Assistant Professor of Art Christine Chin will also reflect on the commons in an open studio of her new work on Friday, April 26. The public showing of these works in progress will be held at 7 p.m. on the second floor of the Carriage House. Chin will use the informal studio setting to discuss her work as it relates to the commons, and to talk about her process as an artist and her visual interpretation of biotechnology.

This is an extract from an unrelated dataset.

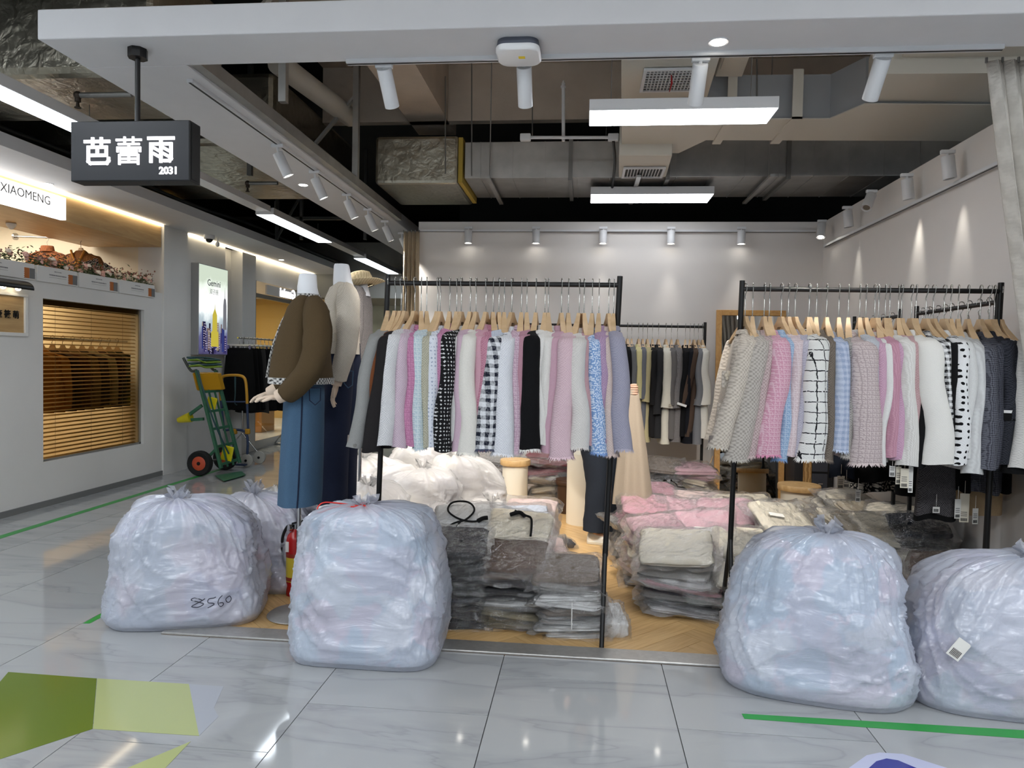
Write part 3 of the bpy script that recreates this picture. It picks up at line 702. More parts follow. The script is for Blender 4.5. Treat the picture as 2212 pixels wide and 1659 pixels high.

The Fisher Center's yearlong program will conclude on Monday, May 6, in a roundtable discussion with the 2012-2013 Fisher Center Fellows. The dialogue, which will be held at 4:30 p.m. in the Fisher Center, will provide a forum to reflect upon the themes researched throughout the year, and will evaluate the impact of this study of gender, collectivity and the commons. Those attending are encouraged to participate in a question and answer session - providing insight into how to define the common, how thinking about these themes has influenced the study of their own discipline, and how this year's program expanded your understanding of these terms.

The Fisher Center for the Study of Women and Men, which is hosting the lecture as part of its series, brings together faculty, students, and experts in gender-related fields in the arts, humanities, and social and natural sciences to foster mutual understanding and social justice in contemporary society. The 2012-2013 theme for the Fisher Center is "Gender, Collectivity and the Common."